In order to unpack what the future of encryption may hold, we decided to first document the past.
"Dance like no one is watching, encrypt like everyone is" - Werner Vogels
Firstly, an important distinction:
Cryptography is the practice & study of techniques of secure communication in the presence of adversarial behaviour.
Encryption is the process (& in many ways, art) of scrambling data so that only authorised parties can understand the underlying information. So yes, encryption is a subset of cryptography.
In and around 100BC Julius Caesar was passing secret messages around Caput Mundi via a relatively simple substitution “cipher” (ie encrypt/decrypt function) now known as the “Caesar Cipher”. This was a relatively simple “shift-by-three” cipher. Meaning that the letter “A” would be substituted with the letter “D”, the letter “X” would be substituted with “A”, etc.
What’s pertinent here is that Caesar Cipher is rule-based encryption. Once someone knows the rules of the game they can easily decrypt the “ciphertext” (encrypted text) into “plaintext” (decrypted text).
Astute readers will note that if letters such as “D” or “L” appear frequently in Caesar’s ciphertext, that these letters likely map to plaintext vowels (A and I respectively).
Similarly, readers may look for common bigrams (sequences of letters) in words such as: NG, ST, QU, etc. This strategy is known as “frequency analysis”. Not exactly an unbreakable code.
As a result, modern encryption tends to rely on what’s known as an “encryption key” (or keys) which stems from the work of ~Blaise de Vigenère in the 16th century.
Encryption keys are a hard-to-guess string of letters, numbers and symbols such as: b'VQfCNh**72dvh that, when combined with a secret message, produce a unique output.
Below I used the python `cryptography` library to:
Note: When a single encryption key is used to both encrypt & decrypt data this is known as “symmetric encryption”.
When alternate keys are used to encrypt (public key) and decrypt (private key) data this is known as “asymmetric encryption”.
Vigenère used symmetric encryption to make his cipher “polyalphabetic” — whereby each plaintext character (e.g., “C”) was combined with an encryption key character (e.g., “H”) in order to “generate” a character (“J”) from a specific alphabet.
Example below:
However, this method and its 19th/20th century successors (including the German Enigma rotor machine!) once again eventually fell short when frequency analysis was used.
Fast-forward to the 1970s and IBM designed a cipher (remember, an encrypt/decrypt function) named Lucifer.

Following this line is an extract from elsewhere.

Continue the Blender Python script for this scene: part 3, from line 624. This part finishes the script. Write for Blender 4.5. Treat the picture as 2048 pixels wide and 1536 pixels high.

Soon after, the cipher was adopted by NIST (National Institute of Standards & Technology) as a US national standard and (thankfully) renamed to the Data Encryption Standard, or “DES”.
Elsewhere in the 1970s (1976) asymmetric encryption (remember, public and private keys) began to bloom thanks to Whitfield Diffie & Martin Hellman. The advent of asymmetric encryption marked the dawn of “modern” cryptography.
Key Point: Thanks to asymmetric encryption, parties no longer need a shared secret (encryption key) to securely communicate.
Alice can share her public key with Bob in order to encrypt a “secret message” from Bob, but she never has to share her private (decryption) key with him.
Shortly after (1977), fuelled by Manischewitz (worth looking into), Rivest, Shamir and Adleman released the RSA asymmetric cipher. Yes… like the conference. RSA is the most popular / widely understood asymmetric encryption system to date.
However, the incentive to create new problems in cybersecurity is high. Come 1997, DES was cracked. Symmetric encryption needed a new saviour.
How was it cracked? Well, thanks to “Moore’s Law” clock speeds improved. This meant that via sheer brute-force computation (ie trying every possible solution), malicious actors could correctly guess a 56-bit DES encryption key, and hence, access an underlying message.
Thus, in 1997, another RFP was published by NIST for a new national standard. By 2000, a new cipher was adopted known as Rijndael (pronounced rain-dahl) or the Advanced Encryption Standard.
Without getting into the mathematical weeds, one of AES’ main advantages is that it offers 128-bit, 192-bit or 256-bit encryption keys.
For context, even with a supercomputer, it would take 1 billion billion years to crack a 128-bit AES key using brute force attack.
But what about quantum? A fair question — quantum is/was a very real threat.
As a result, in 2016, NIST… you guessed it, put out another RFP for cryptographers to devise and then vet encryption methods that could resist an attack from future quantum computers.
In July ‘22 the first four quantum-resistant algorithms (thank you lattices) were announced (!) which I’m, naturally, paying quite a bit of attention to, but are well-beyond the scope of this historic account.